## WRITTEN INSTRUCTION
Retype exactly the stretch of lines that begins at the line containing "for i,(a,b,c,d) in" and ends at the last line of the data, with no other lines.
# # # # #
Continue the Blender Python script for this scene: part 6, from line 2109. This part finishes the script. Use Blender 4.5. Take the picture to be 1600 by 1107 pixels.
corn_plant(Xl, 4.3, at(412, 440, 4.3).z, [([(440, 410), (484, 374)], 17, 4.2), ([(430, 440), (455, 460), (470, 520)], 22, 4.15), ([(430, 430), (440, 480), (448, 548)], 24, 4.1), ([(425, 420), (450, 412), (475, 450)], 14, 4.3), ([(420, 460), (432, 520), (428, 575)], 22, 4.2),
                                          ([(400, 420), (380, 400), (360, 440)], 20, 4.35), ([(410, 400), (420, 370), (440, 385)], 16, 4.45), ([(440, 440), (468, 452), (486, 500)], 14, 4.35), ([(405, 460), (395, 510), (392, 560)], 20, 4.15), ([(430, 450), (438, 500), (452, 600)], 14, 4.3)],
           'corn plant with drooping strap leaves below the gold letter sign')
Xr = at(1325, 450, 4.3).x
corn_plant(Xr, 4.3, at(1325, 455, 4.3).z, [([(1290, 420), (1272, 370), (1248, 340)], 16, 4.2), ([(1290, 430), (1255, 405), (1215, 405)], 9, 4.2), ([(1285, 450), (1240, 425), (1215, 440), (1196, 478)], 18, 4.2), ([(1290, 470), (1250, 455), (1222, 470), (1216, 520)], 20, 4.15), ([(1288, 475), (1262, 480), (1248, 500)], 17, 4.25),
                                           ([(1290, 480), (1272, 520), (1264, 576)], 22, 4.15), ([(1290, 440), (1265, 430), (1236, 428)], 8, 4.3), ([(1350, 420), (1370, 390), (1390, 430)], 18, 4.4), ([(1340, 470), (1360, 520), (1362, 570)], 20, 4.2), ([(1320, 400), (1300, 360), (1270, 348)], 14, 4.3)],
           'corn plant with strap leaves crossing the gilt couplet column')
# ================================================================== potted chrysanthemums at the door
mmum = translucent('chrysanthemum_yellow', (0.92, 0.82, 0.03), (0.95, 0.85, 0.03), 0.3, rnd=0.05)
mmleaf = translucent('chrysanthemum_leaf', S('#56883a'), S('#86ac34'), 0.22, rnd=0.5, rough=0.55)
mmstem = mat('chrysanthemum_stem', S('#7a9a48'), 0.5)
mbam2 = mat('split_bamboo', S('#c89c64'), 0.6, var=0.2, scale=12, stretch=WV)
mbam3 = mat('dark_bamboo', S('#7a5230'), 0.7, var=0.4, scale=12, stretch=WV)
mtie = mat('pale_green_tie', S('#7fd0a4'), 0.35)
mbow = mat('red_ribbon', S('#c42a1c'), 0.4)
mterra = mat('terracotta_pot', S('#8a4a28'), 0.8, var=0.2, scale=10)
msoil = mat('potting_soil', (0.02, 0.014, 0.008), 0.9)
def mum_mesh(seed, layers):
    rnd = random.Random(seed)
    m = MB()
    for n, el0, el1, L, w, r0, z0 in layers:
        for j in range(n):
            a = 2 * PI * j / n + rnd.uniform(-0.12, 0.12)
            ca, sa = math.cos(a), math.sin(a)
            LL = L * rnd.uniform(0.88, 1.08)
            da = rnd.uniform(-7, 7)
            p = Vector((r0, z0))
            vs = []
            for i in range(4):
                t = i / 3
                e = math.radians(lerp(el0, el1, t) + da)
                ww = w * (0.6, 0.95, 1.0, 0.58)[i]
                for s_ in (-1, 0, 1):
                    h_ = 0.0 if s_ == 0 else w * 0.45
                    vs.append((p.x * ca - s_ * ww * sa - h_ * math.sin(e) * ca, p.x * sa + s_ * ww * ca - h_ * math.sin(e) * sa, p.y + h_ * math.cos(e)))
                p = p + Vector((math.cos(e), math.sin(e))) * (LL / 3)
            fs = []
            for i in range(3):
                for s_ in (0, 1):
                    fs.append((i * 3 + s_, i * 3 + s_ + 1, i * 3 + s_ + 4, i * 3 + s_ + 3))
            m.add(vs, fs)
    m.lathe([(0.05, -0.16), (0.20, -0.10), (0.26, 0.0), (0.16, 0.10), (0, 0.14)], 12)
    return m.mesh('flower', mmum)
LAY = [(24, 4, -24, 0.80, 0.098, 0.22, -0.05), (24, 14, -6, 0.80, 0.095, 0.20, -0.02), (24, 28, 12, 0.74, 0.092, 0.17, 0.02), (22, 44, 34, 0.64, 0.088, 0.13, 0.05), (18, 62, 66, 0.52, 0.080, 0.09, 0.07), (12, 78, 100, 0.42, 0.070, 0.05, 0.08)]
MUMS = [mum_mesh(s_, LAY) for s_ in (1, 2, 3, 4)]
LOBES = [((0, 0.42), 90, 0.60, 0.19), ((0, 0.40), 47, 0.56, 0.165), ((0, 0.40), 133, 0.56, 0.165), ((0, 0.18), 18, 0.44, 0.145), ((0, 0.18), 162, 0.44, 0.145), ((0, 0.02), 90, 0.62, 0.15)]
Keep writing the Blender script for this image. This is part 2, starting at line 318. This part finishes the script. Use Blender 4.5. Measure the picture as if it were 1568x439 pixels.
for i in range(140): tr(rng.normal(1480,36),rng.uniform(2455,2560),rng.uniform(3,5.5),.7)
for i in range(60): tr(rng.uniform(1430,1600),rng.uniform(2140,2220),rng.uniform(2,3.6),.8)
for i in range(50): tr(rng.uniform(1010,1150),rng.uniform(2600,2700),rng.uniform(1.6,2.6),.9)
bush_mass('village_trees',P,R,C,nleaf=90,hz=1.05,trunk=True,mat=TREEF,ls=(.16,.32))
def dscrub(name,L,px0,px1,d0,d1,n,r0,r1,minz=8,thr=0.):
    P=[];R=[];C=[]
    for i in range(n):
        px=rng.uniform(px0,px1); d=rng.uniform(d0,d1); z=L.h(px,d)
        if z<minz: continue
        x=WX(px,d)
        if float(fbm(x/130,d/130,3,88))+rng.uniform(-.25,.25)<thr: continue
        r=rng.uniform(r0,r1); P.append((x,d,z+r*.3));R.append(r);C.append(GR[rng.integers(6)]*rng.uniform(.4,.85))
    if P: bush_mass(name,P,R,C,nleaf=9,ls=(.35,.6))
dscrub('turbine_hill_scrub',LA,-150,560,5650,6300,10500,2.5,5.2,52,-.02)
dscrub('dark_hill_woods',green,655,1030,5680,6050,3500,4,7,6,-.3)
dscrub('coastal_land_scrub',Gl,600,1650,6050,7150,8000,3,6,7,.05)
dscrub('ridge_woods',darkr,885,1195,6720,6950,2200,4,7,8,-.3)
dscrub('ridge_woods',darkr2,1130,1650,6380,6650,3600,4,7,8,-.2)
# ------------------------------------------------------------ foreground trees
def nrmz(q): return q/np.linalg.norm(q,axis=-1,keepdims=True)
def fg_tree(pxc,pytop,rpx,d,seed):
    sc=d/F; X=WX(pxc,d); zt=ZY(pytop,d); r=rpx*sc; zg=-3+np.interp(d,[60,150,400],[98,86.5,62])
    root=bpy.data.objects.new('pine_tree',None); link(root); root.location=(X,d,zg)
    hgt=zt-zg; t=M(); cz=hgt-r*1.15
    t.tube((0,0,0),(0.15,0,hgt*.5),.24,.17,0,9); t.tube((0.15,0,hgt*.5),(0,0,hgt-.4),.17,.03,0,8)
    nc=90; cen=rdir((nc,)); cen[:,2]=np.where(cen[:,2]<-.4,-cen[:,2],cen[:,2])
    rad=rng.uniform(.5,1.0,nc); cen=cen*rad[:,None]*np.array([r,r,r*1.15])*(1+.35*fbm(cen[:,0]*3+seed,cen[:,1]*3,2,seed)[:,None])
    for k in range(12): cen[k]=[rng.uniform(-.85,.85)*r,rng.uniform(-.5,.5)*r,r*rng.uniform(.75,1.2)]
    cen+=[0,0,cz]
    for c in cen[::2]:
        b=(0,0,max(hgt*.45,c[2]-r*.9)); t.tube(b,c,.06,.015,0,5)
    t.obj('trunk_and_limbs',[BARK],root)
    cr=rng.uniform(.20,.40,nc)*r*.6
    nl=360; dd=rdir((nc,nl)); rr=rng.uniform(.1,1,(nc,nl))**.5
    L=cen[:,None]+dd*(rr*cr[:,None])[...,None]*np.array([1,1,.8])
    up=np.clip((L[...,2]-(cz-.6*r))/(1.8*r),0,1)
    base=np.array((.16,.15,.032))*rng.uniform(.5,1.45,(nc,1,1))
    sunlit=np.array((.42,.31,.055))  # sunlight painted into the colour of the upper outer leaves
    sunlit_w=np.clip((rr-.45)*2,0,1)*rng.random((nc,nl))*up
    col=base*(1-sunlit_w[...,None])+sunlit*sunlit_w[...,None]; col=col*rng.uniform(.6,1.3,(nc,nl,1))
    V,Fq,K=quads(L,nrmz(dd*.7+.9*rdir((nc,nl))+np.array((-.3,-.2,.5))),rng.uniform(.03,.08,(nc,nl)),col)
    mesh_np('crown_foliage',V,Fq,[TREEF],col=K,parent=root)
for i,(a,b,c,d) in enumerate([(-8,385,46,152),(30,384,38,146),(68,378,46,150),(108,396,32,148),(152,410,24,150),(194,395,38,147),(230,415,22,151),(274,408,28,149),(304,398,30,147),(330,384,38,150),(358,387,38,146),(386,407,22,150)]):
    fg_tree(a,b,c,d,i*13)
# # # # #
## RESPONSE
for i,(a,b,c,d) in enumerate([(-8,385,46,152),(30,384,38,146),(68,378,46,150),(108,396,32,148),(152,410,24,150),(194,395,38,147),(230,415,22,151),(274,408,28,149),(304,398,30,147),(330,384,38,150),(358,387,38,146),(386,407,22,150)]):
    fg_tree(a,b,c,d,i*13)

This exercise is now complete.